Deux dates butoirs ont été adoptées : 2015 pour l’accès à toutes et à tous à l’éducation primaire ; 2005 pour l’élimination des lois discriminatoires qui devront être supprimées des législations nationales. Le document final prend acte des éléments de consensus concernant l’élimination de la pauvreté, l’éducation et la santé, les conséquences des conflits armés (viols, assassinats) sur le sort des femmes, leur place dans les médias et leur rôle dans la préservation de l’environnement.

Autres domaines qui ont suscité des débats conclus positivement : les mesures d’allégement de la dette, la création de fonds pour le développement social afin de réduire les effets indésirables des programmes d’ajustement structurel et de la libéralisation du commerce sur les femmes, ainsi que des mesures visant à limiter les effets sociaux de la mondialisation des économies (les fameux filets sociaux). Les pays développés sont plus particulièrement incités à atteindre l’objectif de 0,7% de leur PNB pour l’aide publique au développement et l’accent a été mis sur la mise en œuvre effective de l’initiative dite 20/20 [2]. De même la question du transfert des technologies vers le pays en développement et l’importance de la maîtrise des nouvelles technologies de l’information et de la communication ont été soulignés avec insistance.

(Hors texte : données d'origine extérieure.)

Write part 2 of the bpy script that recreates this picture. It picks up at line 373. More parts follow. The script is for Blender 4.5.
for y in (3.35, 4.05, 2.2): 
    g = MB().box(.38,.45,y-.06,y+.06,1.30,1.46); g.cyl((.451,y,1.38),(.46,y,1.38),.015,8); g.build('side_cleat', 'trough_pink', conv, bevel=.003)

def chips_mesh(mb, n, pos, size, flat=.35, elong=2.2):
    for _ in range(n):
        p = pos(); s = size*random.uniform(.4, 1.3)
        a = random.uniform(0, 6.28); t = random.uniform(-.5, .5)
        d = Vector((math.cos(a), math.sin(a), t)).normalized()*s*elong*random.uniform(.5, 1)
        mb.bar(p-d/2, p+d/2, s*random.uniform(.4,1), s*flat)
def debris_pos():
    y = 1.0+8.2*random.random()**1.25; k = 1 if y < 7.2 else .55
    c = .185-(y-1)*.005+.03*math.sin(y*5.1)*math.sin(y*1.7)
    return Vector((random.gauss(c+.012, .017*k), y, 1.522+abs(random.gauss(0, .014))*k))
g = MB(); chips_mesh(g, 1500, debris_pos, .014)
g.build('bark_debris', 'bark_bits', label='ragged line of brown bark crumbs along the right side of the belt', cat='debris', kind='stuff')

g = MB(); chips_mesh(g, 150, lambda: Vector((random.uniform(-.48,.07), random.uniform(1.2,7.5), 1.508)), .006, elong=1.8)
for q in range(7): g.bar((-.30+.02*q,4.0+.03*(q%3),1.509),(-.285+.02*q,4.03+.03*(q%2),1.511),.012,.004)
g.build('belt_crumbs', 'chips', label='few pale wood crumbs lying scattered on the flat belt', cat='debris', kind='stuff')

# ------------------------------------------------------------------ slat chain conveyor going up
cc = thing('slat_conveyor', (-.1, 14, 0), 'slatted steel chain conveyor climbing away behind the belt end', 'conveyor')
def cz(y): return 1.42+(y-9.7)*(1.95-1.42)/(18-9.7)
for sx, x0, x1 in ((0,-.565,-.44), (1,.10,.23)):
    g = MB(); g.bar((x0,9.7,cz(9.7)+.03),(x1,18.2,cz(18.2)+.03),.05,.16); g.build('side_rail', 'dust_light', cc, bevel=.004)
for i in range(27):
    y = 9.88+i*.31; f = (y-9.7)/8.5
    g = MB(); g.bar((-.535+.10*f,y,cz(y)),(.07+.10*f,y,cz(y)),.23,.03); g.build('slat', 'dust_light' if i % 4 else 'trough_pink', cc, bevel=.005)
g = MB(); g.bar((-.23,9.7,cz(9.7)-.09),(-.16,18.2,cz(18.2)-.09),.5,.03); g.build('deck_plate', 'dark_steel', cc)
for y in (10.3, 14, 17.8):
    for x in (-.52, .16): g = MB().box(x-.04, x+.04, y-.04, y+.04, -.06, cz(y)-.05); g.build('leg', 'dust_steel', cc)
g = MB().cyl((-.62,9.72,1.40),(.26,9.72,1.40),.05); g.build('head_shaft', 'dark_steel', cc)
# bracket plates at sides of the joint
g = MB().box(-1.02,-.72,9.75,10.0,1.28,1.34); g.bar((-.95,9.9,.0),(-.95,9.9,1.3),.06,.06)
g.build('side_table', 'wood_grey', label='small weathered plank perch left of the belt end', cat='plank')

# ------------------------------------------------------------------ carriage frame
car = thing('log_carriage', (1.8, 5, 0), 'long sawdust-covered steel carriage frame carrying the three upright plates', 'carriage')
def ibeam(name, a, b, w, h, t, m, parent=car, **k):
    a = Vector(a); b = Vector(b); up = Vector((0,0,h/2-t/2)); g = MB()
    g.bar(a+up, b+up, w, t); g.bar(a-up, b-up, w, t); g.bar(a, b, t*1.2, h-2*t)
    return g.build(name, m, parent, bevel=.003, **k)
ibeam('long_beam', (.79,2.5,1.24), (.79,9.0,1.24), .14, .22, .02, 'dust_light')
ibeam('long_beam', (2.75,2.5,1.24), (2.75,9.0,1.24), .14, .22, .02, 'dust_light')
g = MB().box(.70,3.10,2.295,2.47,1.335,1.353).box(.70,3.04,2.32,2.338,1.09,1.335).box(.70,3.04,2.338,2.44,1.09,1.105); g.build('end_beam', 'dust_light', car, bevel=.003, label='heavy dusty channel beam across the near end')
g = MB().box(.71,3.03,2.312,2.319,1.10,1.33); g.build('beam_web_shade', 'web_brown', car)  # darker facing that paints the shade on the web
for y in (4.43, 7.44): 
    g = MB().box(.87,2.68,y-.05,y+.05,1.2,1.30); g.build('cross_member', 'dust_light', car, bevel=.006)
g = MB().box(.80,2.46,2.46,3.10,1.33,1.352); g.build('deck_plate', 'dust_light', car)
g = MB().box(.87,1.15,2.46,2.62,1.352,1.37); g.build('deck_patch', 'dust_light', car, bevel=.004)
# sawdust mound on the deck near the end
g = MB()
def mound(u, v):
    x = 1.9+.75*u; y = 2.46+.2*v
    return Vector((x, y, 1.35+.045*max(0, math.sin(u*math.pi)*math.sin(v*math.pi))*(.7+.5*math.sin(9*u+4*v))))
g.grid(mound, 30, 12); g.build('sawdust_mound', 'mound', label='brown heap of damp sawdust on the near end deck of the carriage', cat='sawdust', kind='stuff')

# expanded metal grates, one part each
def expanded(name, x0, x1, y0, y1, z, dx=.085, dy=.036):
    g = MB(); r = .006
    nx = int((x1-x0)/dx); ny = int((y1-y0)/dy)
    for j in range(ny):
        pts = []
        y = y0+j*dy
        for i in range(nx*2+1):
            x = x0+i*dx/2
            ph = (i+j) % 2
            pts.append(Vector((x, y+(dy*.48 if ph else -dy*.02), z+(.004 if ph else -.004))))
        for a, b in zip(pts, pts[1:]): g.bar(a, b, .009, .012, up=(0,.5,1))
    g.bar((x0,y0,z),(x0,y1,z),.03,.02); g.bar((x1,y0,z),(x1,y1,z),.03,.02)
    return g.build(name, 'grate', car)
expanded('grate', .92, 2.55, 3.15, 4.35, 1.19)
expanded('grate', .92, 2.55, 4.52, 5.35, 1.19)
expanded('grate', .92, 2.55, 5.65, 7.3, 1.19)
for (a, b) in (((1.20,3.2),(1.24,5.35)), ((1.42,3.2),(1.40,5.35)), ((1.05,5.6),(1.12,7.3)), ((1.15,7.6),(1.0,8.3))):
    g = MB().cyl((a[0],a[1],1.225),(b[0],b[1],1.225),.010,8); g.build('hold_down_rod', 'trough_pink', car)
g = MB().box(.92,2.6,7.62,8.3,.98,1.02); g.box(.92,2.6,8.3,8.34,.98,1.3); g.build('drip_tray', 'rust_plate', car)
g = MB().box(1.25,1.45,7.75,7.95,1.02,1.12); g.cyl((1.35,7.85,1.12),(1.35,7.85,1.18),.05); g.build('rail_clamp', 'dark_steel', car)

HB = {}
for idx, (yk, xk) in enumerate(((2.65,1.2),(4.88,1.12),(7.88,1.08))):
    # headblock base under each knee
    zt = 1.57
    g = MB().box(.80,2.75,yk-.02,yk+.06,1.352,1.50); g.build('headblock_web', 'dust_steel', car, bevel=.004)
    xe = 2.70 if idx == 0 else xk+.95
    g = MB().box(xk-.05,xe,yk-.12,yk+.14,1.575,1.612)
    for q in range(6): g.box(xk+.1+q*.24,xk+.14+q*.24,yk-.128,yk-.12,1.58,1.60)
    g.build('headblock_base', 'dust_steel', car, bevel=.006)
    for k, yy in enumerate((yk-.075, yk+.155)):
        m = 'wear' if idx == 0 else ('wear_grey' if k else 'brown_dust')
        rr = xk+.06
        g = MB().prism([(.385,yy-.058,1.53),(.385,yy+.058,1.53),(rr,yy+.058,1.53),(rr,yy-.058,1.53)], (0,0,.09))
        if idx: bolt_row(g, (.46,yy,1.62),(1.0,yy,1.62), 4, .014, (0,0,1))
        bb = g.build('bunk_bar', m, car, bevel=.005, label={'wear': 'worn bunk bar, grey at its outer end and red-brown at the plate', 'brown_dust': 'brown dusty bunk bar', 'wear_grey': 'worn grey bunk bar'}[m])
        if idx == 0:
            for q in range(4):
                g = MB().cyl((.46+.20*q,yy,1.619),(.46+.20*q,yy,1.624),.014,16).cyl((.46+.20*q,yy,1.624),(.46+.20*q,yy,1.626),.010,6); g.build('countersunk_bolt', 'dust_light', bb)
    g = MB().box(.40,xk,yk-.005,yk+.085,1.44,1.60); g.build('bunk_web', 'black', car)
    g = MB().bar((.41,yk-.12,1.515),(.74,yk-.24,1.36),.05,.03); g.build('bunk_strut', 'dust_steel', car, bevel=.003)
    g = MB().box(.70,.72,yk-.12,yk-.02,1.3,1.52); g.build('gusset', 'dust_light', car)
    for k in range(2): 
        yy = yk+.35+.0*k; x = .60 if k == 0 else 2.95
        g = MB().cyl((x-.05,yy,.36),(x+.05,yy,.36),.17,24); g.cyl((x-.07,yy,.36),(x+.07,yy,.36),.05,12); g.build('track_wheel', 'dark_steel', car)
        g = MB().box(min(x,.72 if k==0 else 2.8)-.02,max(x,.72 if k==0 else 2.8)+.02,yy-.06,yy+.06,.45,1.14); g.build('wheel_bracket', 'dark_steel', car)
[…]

Dans le domaine juridique les gouvernements sont encouragés à instaurer un contexte non discriminatoire, et de combler les lacunes juridiques qui font que certains droits des femmes ne sont pas protégés et que celles-ci ne disposent d’aucun recours contre les discriminations fondées sur le sexe.

Les gouvernements sont appelés à réformer leurs législations dans un sens égalitaire en ce qui concerne les biens fonciers, le droit de propriété, le droit à l’héritage, l’accès au crédit et les systèmes traditionnels d’épargne. Toutes les formes de violence à l’égard des femmes et des filles doivent par ailleurs être traitées comme des atteintes à l’ordre public par la loi. Dans ce contexte, des législations renforcées sont encouragées en ce qui concerne la violence au foyer, les mutilations génitales, les mariages forcés et les prétendus crimes d’honneur. Des mesures renforcées sont aussi recommandées en vue d’éliminer la traite des femmes et des filles.

L’ensemble de ces mesures, et en particulier la réduction croissante de la pauvreté, en général et des femmes en particulier, exigent une volonté politique et des moyens financiers qui ne sont guère acquis en dépit des professions de foi des gouvernements.

S’agissant de l’un des points les plus controversés, de longues négociations ont, en définitive, permis de parvenir à la formulation finale concernant les droits en matière de procréation.

Ceux-ci reposent sur la reconnaissance du droit fondamental de tous les couples et de toutes les personnes de décider librement , et de façon responsable, du nombre de leurs enfants et de l’espacement des naissances tout en étant informés sur les moyens de le faire. Le texte souligne en particulier que les femmes ont le droit d’être maîtresses de leur sexualité et de prendre librement des décisions dans ce domaine. En ce qui concerne l’avortement (qui ne peut être promu comme méthode de planification familiale) le document rappelle les programmes d’action du Caire et de Beijing, il invite les gouvernements et les OING intéressés à renforcer leur engagement en faveur de la santé de la femme, à traiter les conséquences des avortements pratiqués dans de mauvaises conditions de sécurité en tant que problématique majeure de santé publique et à réduire le recours à l’avortement en étendant et en améliorant les services de planification familiale.

Les fausses ONG

Pour l’application de l’ensemble des mesures préconisées les gouvernements sont encouragés à collaborer avec les ONG, le secteur privé, les collectivités locales et les chefs traditionnels et communautaires ainsi que tous les acteurs de la société civile. Cette référence et la reconnaissance du rôle crucial des ONG en tant que partenaires actifs des gouvernements et de l’ONU, dans la promotion de l’égalité entre les sexes, risque d’être un vœu pieux compte tenu des liens de vassalité constatés une fois de plus à New York entre les représentants officiels de certains gouvernements et les délégations pléthoriques de fausses ONG ou plutôt d’OVG (Organisations Véritablement Gouvernementales) chargées notamment de tâches d’information d’un type très particulier dans les " panels " et les réunions des ONG.

Au delà de l’analyse détaillée qu’il conviendra de faire du document final de New York, deux conclusions s’imposent.

La première est que, malgré la fermeté de l’offensive conservatrice, le programme d’action de Beijing n’a pas été négocié et que les traditions et mentalités patriarcales ont été clairement identifiées comme des obstacles majeurs à la promotion des droits des femmes.

La seconde concerne la nécessité de rappeler, pour reprendre le commentaire d’Agnès CALLAMARD [3], " dans les termes les plus farouches que rien ne peut justifier, la persistance des discriminations et des brutalités faites aux femmes, et de réaffirmer que l’abdication des responsabilités des Etats ne peut être tolérée. S’attaquer au système d’oppression, de discrimination et de persécution fondé sur le sexe coûte quelques sous, mais cela demande avant tout une volonté et celle-ci semble manquer bien plus que les budgets ! ".